I’ve recently written a blog post enumerating several ideas for improving Rust’s RFC process. The post contains three separate (but interdependent) proposal sketches, which I’m eager for feedback and discussion on. I’m carving out each proposal as a standalone thread here on internals.
At the heart of Rust’s open development is the RFC process. Every major
change to the language, compiler, core libraries, tooling, and policy go through
an RFC writeup and consensus-building process. The process served us incredibly
well in clarifying our technical direction on the road to 1.0, and has continued
to be highly active since then, with on average about 2 RFCs merged every week.
But it’s not all roses. There’s been a growing sense among both Rust leadership
and the broader community that the RFC process needs some further refinement as
we continue to grow the community. I want to lay out my view of the problems and
sketch some possible solutions, based on extensive discussion and brainstorming
with many others on the team.
Each idea operates at a different scale (from big-picture to low-level
mechanics), but they are intended to fit together into a whole; each one
supports the others.
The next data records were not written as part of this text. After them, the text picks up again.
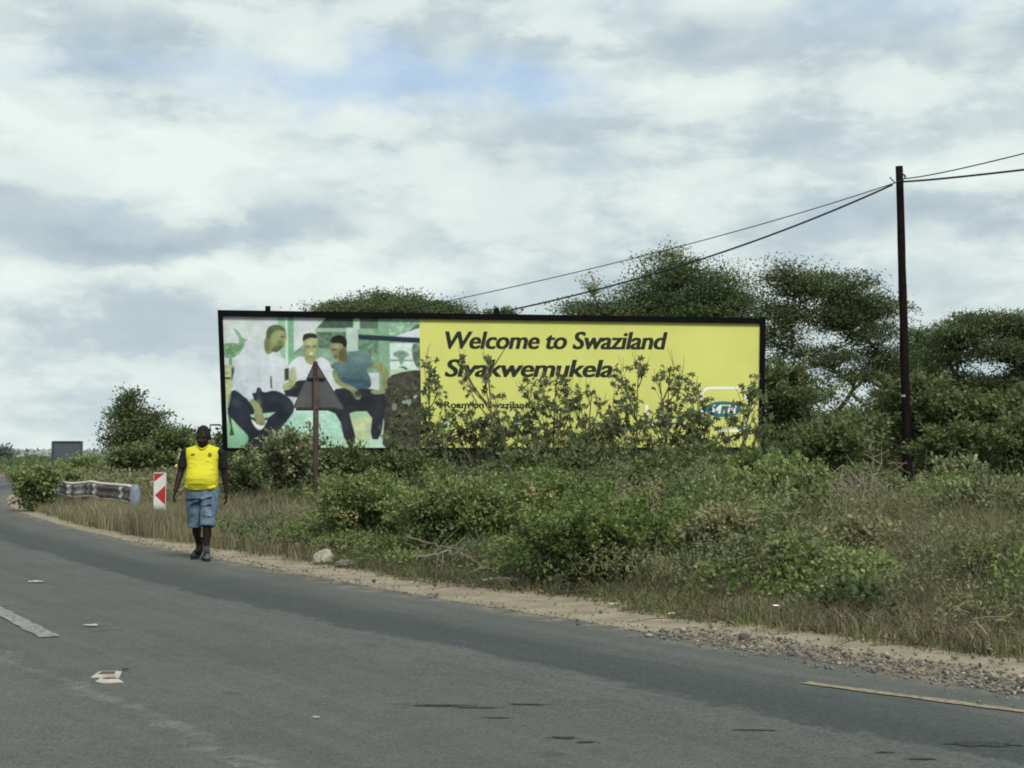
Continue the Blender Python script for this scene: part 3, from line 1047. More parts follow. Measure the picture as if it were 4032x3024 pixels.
    for a in ((690, 330, 45, 40, (178, 192, 108), .55), (640, 400, 50, 50, (170, 184, 98), .45), (735, 395, 18, 40, (190, 200, 120), .5), (560, 470, 25, 60, (92, 104, 58), .55), (690, 415, 30, 18, (70, 76, 44), .5),
              (648, 270, 50, 28, (110, 122, 84), .5), (715, 358, 20, 8, (58, 64, 36), .6), (700, 452, 30, 14, (74, 80, 44), .5),
              (990, 420, 40, 30, (196, 206, 128), .55), (1000, 490, 35, 26, (186, 196, 112), .5), (935, 480, 14, 60, (110, 122, 62), .5), (1060, 470, 12, 60, (116, 126, 66), .5), (1000, 480, 12, 16, (128, 136, 70), .5), (998, 560, 40, 12, (104, 116, 58), .5),
              (968, 462, 20, 9, (70, 76, 44), .6), (1032, 462, 18, 9, (70, 76, 44), .6), (985, 610, 45, 22, (168, 178, 96), .4),
              (1255, 455, 40, 32, (188, 190, 108), .6), (1225, 510, 20, 34, (150, 152, 84), .5), (1300, 540, 30, 50, (86, 78, 44), .5), (1245, 488, 22, 10, (54, 54, 34), .6), (1245, 555, 22, 10, (88, 74, 48), .5), (1330, 500, 14, 30, (126, 96, 66), .4),
              (1480, 560, 90, 60, (118, 158, 152), .5), (1380, 640, 60, 80, (70, 106, 112), .45), (1520, 700, 50, 110, (76, 112, 120), .5), (1300, 680, 50, 60, (104, 146, 146), .5), (1450, 800, 120, 22, (44, 72, 88), .55), (1400, 740, 90, 18, (56, 88, 100), .4),
              (1730, 680, 25, 60, (160, 174, 108), .5), (1660, 630, 40, 22, (156, 170, 104), .4), (1370, 870, 60, 16, (168, 176, 116), .5), (1460, 950, 20, 30, (170, 172, 118), .5),
              (330, 620, 60, 120, (216, 222, 230), .5), (470, 700, 22, 180, (176, 186, 200), .45), (600, 640, 50, 90, (222, 228, 234), .4), (650, 780, 40, 80, (180, 190, 204), .45), (300, 860, 60, 60, (170, 182, 194), .5), (420, 800, 130, 16, (180, 190, 202), .4), (560, 580, 22, 50, (176, 188, 198), .5),
              (470, 1040, 26, 60, (176, 184, 112), .5), (480, 1190, 40, 30, (108, 112, 66), .5), (490, 1235, 30, 14, (80, 80, 54), .5),
              (620, 980, 120, 40, (58, 66, 82), .5), (300, 1150, 60, 90, (56, 64, 80), .5), (250, 1020, 50, 50, (70, 100, 100), .5), (420, 1350, 60, 60, (28, 32, 42), .5), (700, 1130, 60, 80, (26, 30, 40), .5), (760, 1060, 50, 60, (86, 90, 70), .35),
              (1450, 940, 100, 26, (58, 64, 70), .5), (1660, 1080, 40, 120, (56, 60, 70), .5), (1330, 1220, 36, 120, (58, 62, 66), .5), (1550, 1000, 60, 60, (30, 34, 40), .5),
              (860, 700, 50, 60, (224, 228, 234), .4), (1000, 720, 60, 40, (188, 196, 208), .5), (1110, 620, 40, 40, (222, 226, 234), .4), (820, 760, 22, 70, (184, 192, 120), .5), (740, 850, 40, 30, (186, 194, 122), .5), (800, 860, 50, 14, (110, 118, 66), .5),
              (1000, 1250, 200, 60, (188, 226, 214), .5), (1100, 1400, 120, 60, (130, 170, 140), .4), (800, 1330, 80, 60, (196, 230, 220), .4), (1900, 820, 80, 60, (92, 90, 80), .5), (2000, 1250, 90, 120, (96, 98, 104), .5), (1800, 1300, 60, 140, (48, 48, 44), .5), (1500, 1250, 50, 70, (206, 218, 158), .5)):
        soft(*a)
    nz = vnoise(xx, yy, .012, 5) * .5 + vnoise(xx, yy, .03, 6) * .3 + vnoise(xx, yy, .08, 7) * .2
    img *= (1 + .16 * (nz[..., None] - .5))
    # soften like a print seen from afar
    img = img.reshape(H, ss, Wd, ss, 3).mean((1, 3))
    k = np.array([.25, .5, .25])
    for ax in (0, 1):
        img = sum(w * np.roll(img, s, ax) for w, s in zip(k, (-1, 0, 1)))
    g_ = img.mean(-1, keepdims=True)
    img = g_ + (img - g_) * .86
    ol = np.clip((np.minimum(img[..., 0], img[..., 1]) - img[..., 2]) / 60, 0, 1)[..., None]
    g_ = img.mean(-1, keepdims=True)
    img = img + (g_ + 6 - img) * ol * .36 + 8 * ol
    yb, xb = np.mgrid[0:img.shape[0], 0:img.shape[1]] / S
    tex = vnoise(xb, yb, .05, 31) * .5 + vnoise(xb, yb, .11, 32) * .5
    img *= (1 + .05 * (tex[..., None] - .5))
    img = np.clip(img * (1 + .03 * (rg.random((H, Wd, 1)) - .5)), 0, 255)
    return img, S


def srgb2lin(a):
    a = a / 255.0
    return np.where(a <= .04045, a / 12.92, ((a + .055) / 1.055) ** 2.4)


def mat_print():
    m, nt, b = new_mat('printed photograph')
    at = nt.nodes.new('ShaderNodeVertexColor')
    at.layer_name = 'print'
    nt.links.new(at.outputs[0], b.inputs['Base Color'])
    b.inputs['Roughness'].default_value = .75
    b.inputs['Specular IOR Level'].default_value = .15
    return m


img, SIM = paint_print()
U_SPLIT = b_uv(1656, 1500)[0]
nu, nv = 300, 210
us = np.linspace(ft_u, U_SPLIT, nu)
vs = np.linspace(ft_v * .55, 1 - ft_v, nv)
UU, VV = np.meshgrid(us, vs)
q = lambda v: np.array(v)
P = ((q(bBL) * (1 - UU[..., None]) + q(bBR) * UU[..., None]) * (1 - VV[..., None]) + (q(bTL) * (1 - UU[..., None]) + q(bTR) * UU[..., None]) * VV[..., None]) + q(b_n) * .012
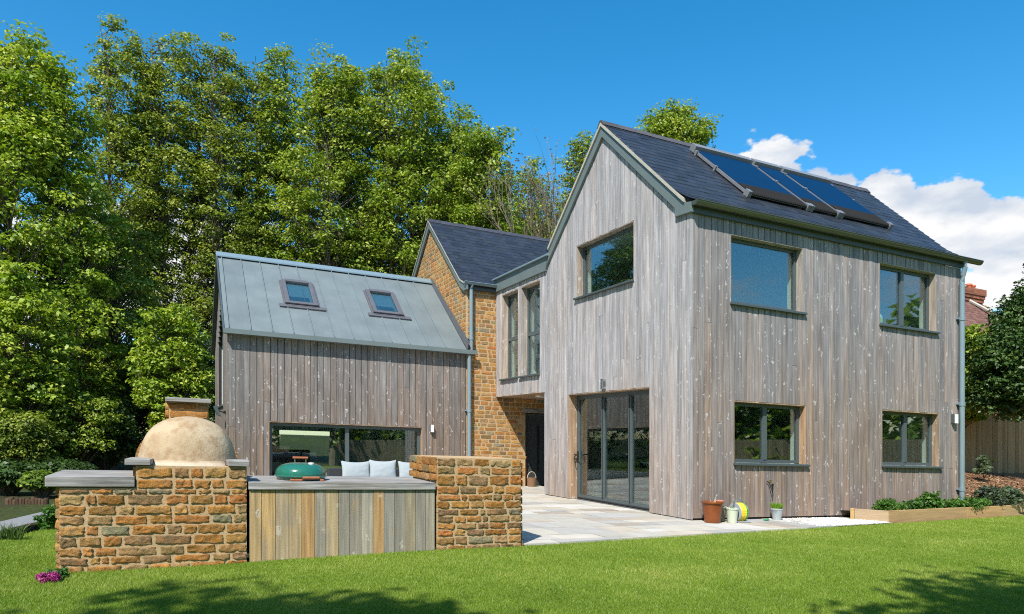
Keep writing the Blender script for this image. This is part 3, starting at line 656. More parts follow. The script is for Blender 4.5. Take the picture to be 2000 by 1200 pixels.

Ultimately, these should result in a single RFC, but in the
meantime I’ll start a discuss thread for each proposal.
There is a clear common theme to all of the problems I want to raise:
communication. We need to find ways to better scale up lines of
communication around the RFC process, and for Rust core development in general.
There is also a cross-cutting concern: a need to increase our focus
on mentoring and the path to team membership. @wycats has a great saying
about measuring the health of the team structure:
Being a very active contributor who is not yet on a subteam should feel very
close to actually being on that subteam.
Shooting for such a state of affairs has many benefits, not least of which
is increasing the scalability of our community.
This thread is for the “Async decisions” part of the proposal.
Proposal: Async decisions
The problem
There is room for improvement around the way that the subteams themselves
work. Today, subteams reach decisions on RFCs and other issues in (bi)weekly
meetings. There are at least two problems with doing so. First, since the
meetings have a limited duration, we often run out of time without finishing
the active business, introducing delays; similarly, because of the high amount
of RFC activity, the subteams often operate in “reactive” mode, more than
actively leading.
Another issue is that meetings provide, in some sense, the “wrong defaults” for
making decisions. We have to be careful to ensure that all the rationale for a
decision is present in the online discussion thread, and that any new rationale
that came up during a meeting means that the decision is delayed, to give the
full community a chance to respond. The point is that, while we work hard to
provide this transparency, it requires that extra work. At the same time,
there is often good discussion in meetings wherein the subteam members build up
a set of shared values – thereby missing the opportunity to argue for those
values to the wider community. Finding a way to move decision-making to a more
public, asynchronous system seems ideal, though meetings do have the benefit
of providing a steady cadence to ensure that business is getting done.
The proposal
Idea: move away from video meetings for decision-making, instead reaching
decisions entirely in the associated comment threads.
By moving the decision-making process fully online, we make it transparent by
default. That is not to say that subteam members – or anyone else – will never
have private conversation, of course. Just that this particular bit of business
is better conducted online.
The key to making this work is automation. Right now, the meetings provide a
convenient “forcing function” to ensure that decisions are being reached in a
somewhat timely fashion. To ensure that we still make steady progress, we need a
dashboard for every subteam member, showing them precisely what outstanding
items they need to weigh in on – and that list needs to be kept manageably
short.
We’ll need a dashboard tool that can pick up on special text from subteam
members for:
- Calling an RFC/issue into FCP
- Approving/disapproving FCP
- “process: fcp r+”
- “process: fcp r-”
- Extending FCP
- “process: fcp extend” (for one more week by default; possibly give parameter?)
- Approving stabilization/RFC merging
- “process: r+” (ideally followed up by some commentary)
- Weakly objecting
- Just leave a comment, followed by a “process: r+” once you are satisfied
that the objection is addressed or that it’s OK not to address it.
- Strongly objecting (i.e. blocking acceptance)
- “process: r-” (followed up with objection)
- Abstaining (possibly?)
The dashboard tool would track the current status of RFCs/issues facing a
decision, and would track the various timelines involved, e.g. that RFC FCP
lasts for one week.
We can and should continue to hold video subteam meetings (they’re high
bandwidth!), but for more forward-looking purposes: discussing specific
early-stage RFCs, brainstorming, and prioritization. We can explore recording
these meetings, and potentially opening them up to additional stakeholders who
are not part of the subteam.
Details to be worked out:
- A plausible story for automation that retains the consensus process and is
likely to keep things moving.
- Can the automation itself be responsible for moving to FCP/merging? Or at
least provide a pushbutton way for doing so?